A “Yankee” if there ever was one, Buckley’s libertarian/conservative
views were more in line with those of Southerners than of his high-caste New
England and London raising.
Arthur
Schlesinger, on the other hand, was a liberal professor, a Kennedy advisor and
biographer. Politically, he and Buckley
could not have been further apart. What
they held in common was a love for history and a strong belief that it should
be taught objectively. They also spoke
often of the need of intellectual history (the history of ideas and
philosophies), not just political history (dates, wars, elections).
As
Buckley and Schlesinger discussed the value of historical studies on “Firing
Line,” it wasn’t Buckley the wordsmith who uttered the chief quote of the
day. It was his political opposite Schlesinger,
the history professor. Schlesinger commented, “I believe history is
to the nation what memory is to the individual.”
And
so it is. We speak often of people we
know who are perhaps losing either their short term or long term memory. But ponder the ramifications of a nation that
does the same thing. How can freedom be
understood, appreciated, or preserved if our knowledge of its path is shady or
even nonexistent? How, without history
knowledge, can we know who we are as a nation?
Much
worse than losing one’s memory is never having one in the first place, yet this
is the condition many Americans find themselves in now. How many children today don’t remember their
father because they never saw him? How
many teens know nothing of free enterprise because they dropped out of school
just before reaching American history or economics?
In
recent conversation with Carol Paschal, founder and director of Cobb Street
Ministries, she told the heart-breaking story of a 4-year-old boy who asked her,
“Miss Carol, what’s a daddy?” Readers
who know Carol and know about her relentless efforts to help people will also
know that the child was answered lovingly and forthrightly. This child had no
memory loss. He had no knowledge of a
father to forget.
Buckley
asserted 68 years ago that academia was responsible for much of America’s
forgetfulness. His assertions were
prophetic. His death in 2008 prevented
him from knowing of how students at Washington and Lee University are clamoring
to have monuments of their school’s namesakes removed, of how the mayor of New
Orleans has treated certain statues there, or what Georgia gubernatorial
candidate Stacey Abrams said about Stone Mountain.

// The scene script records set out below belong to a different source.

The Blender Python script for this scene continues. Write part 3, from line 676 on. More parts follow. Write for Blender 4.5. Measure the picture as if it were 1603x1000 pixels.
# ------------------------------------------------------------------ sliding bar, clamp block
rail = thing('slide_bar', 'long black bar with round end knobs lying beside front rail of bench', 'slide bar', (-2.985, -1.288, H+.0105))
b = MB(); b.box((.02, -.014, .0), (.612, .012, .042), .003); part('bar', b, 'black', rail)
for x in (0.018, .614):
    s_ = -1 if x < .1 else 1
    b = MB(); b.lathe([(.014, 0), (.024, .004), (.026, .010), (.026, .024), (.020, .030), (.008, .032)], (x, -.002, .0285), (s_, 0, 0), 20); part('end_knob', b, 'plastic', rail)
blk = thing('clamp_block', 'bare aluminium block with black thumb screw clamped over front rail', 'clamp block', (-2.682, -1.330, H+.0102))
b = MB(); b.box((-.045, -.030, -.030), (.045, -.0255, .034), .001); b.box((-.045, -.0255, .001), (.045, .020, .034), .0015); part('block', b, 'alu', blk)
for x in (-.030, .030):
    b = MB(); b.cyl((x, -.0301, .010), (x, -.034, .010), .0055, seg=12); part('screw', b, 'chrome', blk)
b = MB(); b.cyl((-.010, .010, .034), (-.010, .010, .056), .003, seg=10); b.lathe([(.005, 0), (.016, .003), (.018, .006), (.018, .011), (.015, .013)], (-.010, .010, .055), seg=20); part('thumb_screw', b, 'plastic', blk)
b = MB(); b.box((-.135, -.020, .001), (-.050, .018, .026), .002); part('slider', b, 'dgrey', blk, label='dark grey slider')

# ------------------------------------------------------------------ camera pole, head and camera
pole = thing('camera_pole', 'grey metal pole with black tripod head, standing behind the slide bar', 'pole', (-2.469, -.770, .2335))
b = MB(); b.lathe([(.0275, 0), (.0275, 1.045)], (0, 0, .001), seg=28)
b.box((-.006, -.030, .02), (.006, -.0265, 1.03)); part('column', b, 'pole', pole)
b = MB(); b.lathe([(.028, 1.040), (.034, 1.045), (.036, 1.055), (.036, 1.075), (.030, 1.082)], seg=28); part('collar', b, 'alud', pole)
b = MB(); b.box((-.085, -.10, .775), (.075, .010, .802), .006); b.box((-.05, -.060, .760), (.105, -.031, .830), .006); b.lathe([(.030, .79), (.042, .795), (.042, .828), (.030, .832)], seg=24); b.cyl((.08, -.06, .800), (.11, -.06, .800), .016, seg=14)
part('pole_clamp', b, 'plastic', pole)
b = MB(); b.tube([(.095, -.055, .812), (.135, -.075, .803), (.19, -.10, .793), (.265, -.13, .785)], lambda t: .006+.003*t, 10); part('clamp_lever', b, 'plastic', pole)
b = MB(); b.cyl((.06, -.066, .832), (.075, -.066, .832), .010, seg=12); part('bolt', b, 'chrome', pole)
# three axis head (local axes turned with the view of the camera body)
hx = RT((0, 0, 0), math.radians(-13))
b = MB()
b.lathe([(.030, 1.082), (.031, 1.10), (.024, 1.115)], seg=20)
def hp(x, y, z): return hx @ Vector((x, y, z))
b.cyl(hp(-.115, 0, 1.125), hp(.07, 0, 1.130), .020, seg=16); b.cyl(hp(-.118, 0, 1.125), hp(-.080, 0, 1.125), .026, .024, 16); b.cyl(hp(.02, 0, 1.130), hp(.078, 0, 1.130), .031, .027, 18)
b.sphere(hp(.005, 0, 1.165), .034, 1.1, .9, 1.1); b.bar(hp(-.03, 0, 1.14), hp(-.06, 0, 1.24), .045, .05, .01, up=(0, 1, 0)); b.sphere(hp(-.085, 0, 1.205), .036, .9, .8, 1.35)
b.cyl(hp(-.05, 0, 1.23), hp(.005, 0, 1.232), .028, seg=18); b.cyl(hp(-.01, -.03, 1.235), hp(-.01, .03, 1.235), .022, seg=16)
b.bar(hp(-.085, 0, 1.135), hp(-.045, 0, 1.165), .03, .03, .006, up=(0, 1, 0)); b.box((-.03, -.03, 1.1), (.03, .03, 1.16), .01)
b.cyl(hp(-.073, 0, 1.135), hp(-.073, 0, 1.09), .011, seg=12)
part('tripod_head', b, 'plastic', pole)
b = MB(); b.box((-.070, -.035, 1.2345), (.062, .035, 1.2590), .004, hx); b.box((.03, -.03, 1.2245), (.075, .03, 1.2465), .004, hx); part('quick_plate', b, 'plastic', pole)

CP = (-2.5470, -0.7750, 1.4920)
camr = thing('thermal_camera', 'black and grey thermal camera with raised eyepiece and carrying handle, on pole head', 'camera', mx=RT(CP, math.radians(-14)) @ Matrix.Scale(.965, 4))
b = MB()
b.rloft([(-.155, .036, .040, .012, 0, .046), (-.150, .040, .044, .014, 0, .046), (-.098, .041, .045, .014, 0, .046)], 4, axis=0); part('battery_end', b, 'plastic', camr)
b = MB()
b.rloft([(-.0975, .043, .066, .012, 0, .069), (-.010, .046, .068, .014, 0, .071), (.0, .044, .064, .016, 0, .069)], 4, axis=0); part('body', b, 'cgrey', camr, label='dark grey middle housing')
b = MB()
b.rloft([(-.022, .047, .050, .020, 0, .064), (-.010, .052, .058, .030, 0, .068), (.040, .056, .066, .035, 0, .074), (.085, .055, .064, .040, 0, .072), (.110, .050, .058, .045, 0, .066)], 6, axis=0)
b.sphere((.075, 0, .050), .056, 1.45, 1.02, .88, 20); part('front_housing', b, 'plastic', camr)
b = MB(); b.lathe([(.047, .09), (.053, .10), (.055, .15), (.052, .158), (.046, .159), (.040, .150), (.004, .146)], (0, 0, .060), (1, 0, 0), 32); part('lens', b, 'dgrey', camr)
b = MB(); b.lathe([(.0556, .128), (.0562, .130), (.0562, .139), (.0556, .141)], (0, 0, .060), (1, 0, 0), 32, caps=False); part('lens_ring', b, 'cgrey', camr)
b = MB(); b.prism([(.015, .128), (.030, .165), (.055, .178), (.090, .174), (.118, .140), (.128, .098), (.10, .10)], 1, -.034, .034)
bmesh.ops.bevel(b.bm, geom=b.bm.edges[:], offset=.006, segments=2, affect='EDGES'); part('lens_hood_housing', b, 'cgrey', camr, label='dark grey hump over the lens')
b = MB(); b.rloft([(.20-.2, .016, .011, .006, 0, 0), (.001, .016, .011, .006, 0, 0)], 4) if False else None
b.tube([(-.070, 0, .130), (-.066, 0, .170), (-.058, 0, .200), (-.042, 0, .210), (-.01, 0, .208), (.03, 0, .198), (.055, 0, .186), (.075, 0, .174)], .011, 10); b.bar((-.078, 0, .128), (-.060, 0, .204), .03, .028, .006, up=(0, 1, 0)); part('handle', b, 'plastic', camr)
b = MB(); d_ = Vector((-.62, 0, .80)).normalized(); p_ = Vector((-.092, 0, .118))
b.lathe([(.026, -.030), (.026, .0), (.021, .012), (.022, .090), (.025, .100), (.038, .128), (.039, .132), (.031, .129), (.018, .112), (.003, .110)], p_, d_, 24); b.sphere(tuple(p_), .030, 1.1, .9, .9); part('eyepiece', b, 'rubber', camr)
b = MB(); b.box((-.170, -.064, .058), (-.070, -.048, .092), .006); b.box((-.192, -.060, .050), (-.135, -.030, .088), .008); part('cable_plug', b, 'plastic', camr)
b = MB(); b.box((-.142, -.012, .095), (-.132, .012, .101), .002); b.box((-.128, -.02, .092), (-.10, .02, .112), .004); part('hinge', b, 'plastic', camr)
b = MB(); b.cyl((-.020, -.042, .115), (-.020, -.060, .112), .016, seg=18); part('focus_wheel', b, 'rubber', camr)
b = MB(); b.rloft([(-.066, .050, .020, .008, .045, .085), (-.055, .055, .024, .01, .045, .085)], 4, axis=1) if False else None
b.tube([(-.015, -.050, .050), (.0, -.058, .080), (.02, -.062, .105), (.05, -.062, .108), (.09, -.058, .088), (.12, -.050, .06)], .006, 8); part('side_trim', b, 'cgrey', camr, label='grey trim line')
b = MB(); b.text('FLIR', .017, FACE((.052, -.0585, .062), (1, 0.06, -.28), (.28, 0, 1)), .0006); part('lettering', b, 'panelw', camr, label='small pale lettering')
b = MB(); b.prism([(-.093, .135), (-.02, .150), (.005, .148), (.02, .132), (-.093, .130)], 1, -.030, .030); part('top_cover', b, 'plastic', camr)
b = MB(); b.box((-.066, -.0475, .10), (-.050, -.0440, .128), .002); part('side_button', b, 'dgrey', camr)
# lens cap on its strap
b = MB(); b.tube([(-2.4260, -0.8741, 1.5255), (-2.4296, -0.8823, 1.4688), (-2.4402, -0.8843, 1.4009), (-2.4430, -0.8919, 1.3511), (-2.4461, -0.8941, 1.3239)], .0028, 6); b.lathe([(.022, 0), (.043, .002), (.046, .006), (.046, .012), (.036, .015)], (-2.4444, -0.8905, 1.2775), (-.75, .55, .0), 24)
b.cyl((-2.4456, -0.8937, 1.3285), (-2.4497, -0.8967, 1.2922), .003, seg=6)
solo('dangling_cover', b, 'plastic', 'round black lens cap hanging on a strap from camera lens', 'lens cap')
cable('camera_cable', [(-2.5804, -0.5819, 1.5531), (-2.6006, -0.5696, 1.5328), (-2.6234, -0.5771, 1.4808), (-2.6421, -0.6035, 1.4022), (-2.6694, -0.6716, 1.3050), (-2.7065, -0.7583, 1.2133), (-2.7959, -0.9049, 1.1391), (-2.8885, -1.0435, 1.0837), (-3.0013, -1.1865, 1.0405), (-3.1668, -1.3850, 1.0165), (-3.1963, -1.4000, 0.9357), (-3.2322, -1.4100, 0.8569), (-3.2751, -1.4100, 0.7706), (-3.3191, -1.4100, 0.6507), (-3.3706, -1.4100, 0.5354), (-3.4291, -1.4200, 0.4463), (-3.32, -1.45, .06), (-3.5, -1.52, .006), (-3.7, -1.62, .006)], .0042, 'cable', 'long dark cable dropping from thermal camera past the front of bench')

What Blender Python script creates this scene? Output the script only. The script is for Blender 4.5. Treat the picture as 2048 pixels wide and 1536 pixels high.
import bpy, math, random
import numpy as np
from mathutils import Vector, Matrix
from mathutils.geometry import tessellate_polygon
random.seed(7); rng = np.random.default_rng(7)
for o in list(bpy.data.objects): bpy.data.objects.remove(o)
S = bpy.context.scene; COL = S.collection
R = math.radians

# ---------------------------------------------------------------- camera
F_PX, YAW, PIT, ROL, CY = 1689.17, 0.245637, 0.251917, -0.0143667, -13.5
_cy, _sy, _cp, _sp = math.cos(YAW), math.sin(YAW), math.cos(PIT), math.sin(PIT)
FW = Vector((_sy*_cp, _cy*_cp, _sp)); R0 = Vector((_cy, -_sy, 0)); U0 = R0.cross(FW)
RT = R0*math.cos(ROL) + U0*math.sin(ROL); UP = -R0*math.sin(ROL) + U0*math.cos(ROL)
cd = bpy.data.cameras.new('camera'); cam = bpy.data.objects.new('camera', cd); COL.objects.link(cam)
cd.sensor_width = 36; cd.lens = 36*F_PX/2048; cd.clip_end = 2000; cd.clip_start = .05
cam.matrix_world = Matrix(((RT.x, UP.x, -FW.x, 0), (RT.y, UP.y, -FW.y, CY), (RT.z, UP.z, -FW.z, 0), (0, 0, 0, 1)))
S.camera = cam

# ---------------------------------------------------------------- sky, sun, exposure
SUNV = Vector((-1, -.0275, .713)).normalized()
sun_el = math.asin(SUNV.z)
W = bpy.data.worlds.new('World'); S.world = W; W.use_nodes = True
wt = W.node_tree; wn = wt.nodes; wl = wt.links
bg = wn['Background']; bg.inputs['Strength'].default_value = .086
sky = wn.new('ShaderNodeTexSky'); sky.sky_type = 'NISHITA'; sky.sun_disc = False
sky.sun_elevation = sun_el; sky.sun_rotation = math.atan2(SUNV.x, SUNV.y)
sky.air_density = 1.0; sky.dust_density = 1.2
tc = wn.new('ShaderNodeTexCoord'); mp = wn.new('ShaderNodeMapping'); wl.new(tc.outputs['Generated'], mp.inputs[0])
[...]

Like Faulkner, Buckley believed the past
isn’t even past and that “it’s useless to try burying it.”
In
“God and Man at Yale,” Buckley wrote, “I propose to expose what I regard as an
extraordinarily irresponsible educational attitude which, under the protective
label, ‘academic freedom,’ has produced one of the most extraordinary
incongruities of our time: the institution that derives its moral and financial
support from Christian individualists and then addresses itself to the task of
persuading the sons of their supporters to be atheistic socialists.”
History
we don’t like is still our history. I
hope that I never forget Stalin, Hitler, or the black children who walked past
my house to a school shack while I rode into town on a new Bluebird school bus
to a nice building.
I
also hope Buckley will be read and heeded for a long, long time.